Although, later in the album I find out the WCC haven’t gone too far yet. “The Bridge” tells of their moves in hip-hop, in “The Fletcher-Munsen Curve” they get their flow in gear thanks to shortened lines, and “Multiplicity” finds one of them stalking his ex-wife with an Eminem approach, while the other one gets inspired to talk about the deceptive dream that is the ongoing (sub-)urbanization of the US. “Mirages” reads like a script for the story of a Gulf War veteran being plagued by flashbacks (a scenario Rakim did it back in 1992). The stand-out cut as far as quality – not oddity – goes, has to be “Voice”. Here their emceeing qualities – a distinct diction and a delivery congruent with the feelings they’re expressing – are merged in an intelligently written scheme. Let me show you how it works. After his partner in White Collar rhyme has finished the first verse, the second rapper goes into the chorus:
“Letters are the seconds, syllables are minutes
words go by as hours and a day equates a sentence
paragraphs can last a week and and months become our essays
so we speak for years to reach your ears with the Voice.”

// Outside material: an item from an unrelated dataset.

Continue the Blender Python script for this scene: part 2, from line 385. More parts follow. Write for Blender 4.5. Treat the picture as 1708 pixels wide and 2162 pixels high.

He then delivers his own verse:
“Verbal acrobat, practice battle raps to keep the mind groomed
fine tuned, volley with the volume in my room
and time soon consumes all and doom falls like the darkness of light
over the city – harvest the light
Make shards of the mic, fragmented poetry
leave scars when I write, ask and you know it’s me
Supposedly brandishin my banished bane as bandage
Makin love with the language, languishin my anguish
I think, therefore I sink futher into depression
pushed over the brink by a fink’s stirring impression
of me at my very worst – but the words murder repression
so lack of fertile expression is sure to bring the regression
full circle, see, I once held the world within my sweaty grasp
but I lost my grip and now the planet’s spinnin out of control
and my lile is tugged along for the ride till I take hold
of the Voice – the siren’s song speaks to save my soul.”
Following this you actually hear sounds that remind you of a siren singing her fatal chant in Ancient Greece. If the White Collar Criminals would let their intellect infiltrate their music as well as their words the way they did here, then they could make the news just like any violent (rap) criminal.